David Barton and the conservative rediscovery of integrity

David Barton and the conservative rediscovery of integrity August 14, 2012

One of the most hopeful things that I have witnessed in recent times was the decision of evangelical Christian publisher Thomas Nelson to discontinue publishing David Barton’s Jefferson Lies. For those of you who are unfamiliar, David Barton is a historical revisionist very popular in the Michelle Bachmann/Glenn Beck circles for trying to advance the claim that America’s Founding Fathers were 21st century evangelical Christians and not 18th century Deists. The reason Thomas Nelson dropped his book is because other conservative evangelical historians cried foul at the way that Barton distorted history to support his ideological propaganda. This is a very significant development because what most turns people off about today’s “conservatism” is actually not the part that is conservative, i.e. its commitment to ancient, timeless truths, but rather the hijacking of conservatism by populist demagogues who reveal their lack of conservatism with their contempt for the truth. So if American conservatism is in fact rediscovering the importance of integrity, this will be much better for its long-term health than continuing to foment short-term political power through fact-free, sensationalist rabble-rousing.

In Barton’s book, he claims that what has been taught about Jefferson is driven by a secular liberal agenda. This is the standard ruse by which Christian culture warriors excuse themselves of being obedient to the truth. Since all of the scholarship available is encased in the inherently secular liberal historical and scientific methods, the Christian has no obligation to be faithful to what really happened in history or what actually happens in a Petri dish, as long as s/he can scrape together some Bible verses for ideological support. Christians often find justification for a contempt for integrity in the distinctions that Jesus draws between the world and His kingdom. If information comes from a non-Christian “worldly” source such as the New York Times or the American Academy of Arts and Sciences, then it is guaranteed to be corrupt and false. Only people who quote scripture throughout their writings are to be trusted.

What’s fascinating is how radically postmodern evangelical culture warriors really are.
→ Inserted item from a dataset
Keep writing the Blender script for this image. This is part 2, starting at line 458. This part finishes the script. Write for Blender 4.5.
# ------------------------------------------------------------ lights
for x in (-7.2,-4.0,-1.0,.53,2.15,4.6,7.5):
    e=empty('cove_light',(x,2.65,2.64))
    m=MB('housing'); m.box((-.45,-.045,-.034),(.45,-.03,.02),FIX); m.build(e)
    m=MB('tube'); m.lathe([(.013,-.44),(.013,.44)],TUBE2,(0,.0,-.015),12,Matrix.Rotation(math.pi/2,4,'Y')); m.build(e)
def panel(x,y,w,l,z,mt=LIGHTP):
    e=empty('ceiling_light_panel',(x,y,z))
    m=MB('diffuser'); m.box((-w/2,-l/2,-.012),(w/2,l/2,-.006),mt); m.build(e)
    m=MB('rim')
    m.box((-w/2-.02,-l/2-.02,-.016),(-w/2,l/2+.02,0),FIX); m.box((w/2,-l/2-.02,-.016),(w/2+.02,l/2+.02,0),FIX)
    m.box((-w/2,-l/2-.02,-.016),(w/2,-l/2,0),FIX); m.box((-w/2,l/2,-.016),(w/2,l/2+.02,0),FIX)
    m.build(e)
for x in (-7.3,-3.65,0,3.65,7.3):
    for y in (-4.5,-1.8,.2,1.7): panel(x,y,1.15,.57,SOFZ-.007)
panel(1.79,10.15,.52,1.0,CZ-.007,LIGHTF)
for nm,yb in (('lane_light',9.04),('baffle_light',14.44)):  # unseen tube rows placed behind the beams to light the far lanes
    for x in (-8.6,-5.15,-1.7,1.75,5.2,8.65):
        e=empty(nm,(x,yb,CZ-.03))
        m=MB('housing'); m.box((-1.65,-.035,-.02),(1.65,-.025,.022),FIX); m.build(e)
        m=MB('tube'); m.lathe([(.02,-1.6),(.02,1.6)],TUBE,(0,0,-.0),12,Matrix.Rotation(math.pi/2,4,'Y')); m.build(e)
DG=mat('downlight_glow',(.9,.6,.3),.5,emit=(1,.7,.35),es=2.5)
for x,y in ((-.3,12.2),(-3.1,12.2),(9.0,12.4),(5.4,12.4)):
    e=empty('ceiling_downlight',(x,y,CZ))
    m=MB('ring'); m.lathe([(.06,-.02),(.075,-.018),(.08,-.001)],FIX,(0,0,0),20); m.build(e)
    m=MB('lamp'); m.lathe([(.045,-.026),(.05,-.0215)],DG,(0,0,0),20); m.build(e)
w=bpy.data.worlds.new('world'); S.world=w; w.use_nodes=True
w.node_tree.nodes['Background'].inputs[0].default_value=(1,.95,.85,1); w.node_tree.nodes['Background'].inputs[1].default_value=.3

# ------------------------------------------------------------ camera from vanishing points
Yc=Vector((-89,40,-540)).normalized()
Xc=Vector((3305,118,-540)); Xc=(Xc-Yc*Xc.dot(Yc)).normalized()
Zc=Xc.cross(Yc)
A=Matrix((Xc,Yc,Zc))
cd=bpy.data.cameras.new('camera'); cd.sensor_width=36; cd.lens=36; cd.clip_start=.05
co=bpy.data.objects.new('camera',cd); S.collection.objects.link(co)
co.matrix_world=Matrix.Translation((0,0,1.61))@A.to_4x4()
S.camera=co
Postmodernity tells us that objectivity is impossible because people always have some kind of agenda behind what they believe. Every discourse draws boundaries and privileges presumptions in a certain way which serves the interests of whatever power-brokers have established the discourse. But to hold this episteme of cynicism in absolute is recklessly dishonest. It is true that science cannot tell us anything about God, because the scientific method precludes the consideration of divine intervention in its empirical observations. But this does not mean that everything science tells us is untrustworthy. When we say that because every thought system has privileged presumptions, truth as such doesn’t exist, then we fall into the “moral relativism” that conservative evangelicals decry about postmodernity. And this is precisely the trap that they themselves fall into when they champion people like David Barton who play loose with the facts since facts themselves are a secular liberal conspiracy.

The tragedy of Barton’s historical revisionism with Thomas Jefferson is that it keeps Barton’s fan club from learning an important lesson about how to grapple with truth that comes from worldly, not-entirely-Christian sources. Just because Thomas Jefferson was a Deist doesn’t mean that the Constitution he wrote isn’t an amazing document that constitutes the perfect summary of what democracy is supposed to look like. We don’t have to discredit the Constitution if we admit that Jefferson cut all the miracles out of his Bible not just to create a summary of the philosophy of Jesus as Barton tries to argue, but because Jefferson believed that they didn’t happen. All truth belongs to God, no matter who discovers it and who shares the news of its discovery. God uses fallible people all the time to reveal His truth. It’s okay to admit that Jefferson was a Deist. It’s also okay to recognize that despite America’s separation of church and state, we have mostly been a Christian nation for most of our history. I agree with John Milbank’s thesis in Theology and Social Thought that Western secularism is in fact grounded in Christian values. Secularism as we understand it could not happen in a Muslim country; neither could separation of church and state as we understand it.

Don’t be afraid of the truth. It might seem like our arguments can be stronger if we twist and manipulate it, but as Romans 3:4 says, “Let God be true and every man a liar.” If we are “obedient to the truth,” as 1 Peter 1:22 exhorts us, then God wins the argument over all our competing ideologies and we submit graciously to His truth, which is about as perfect a definition of being conservative as I can think of.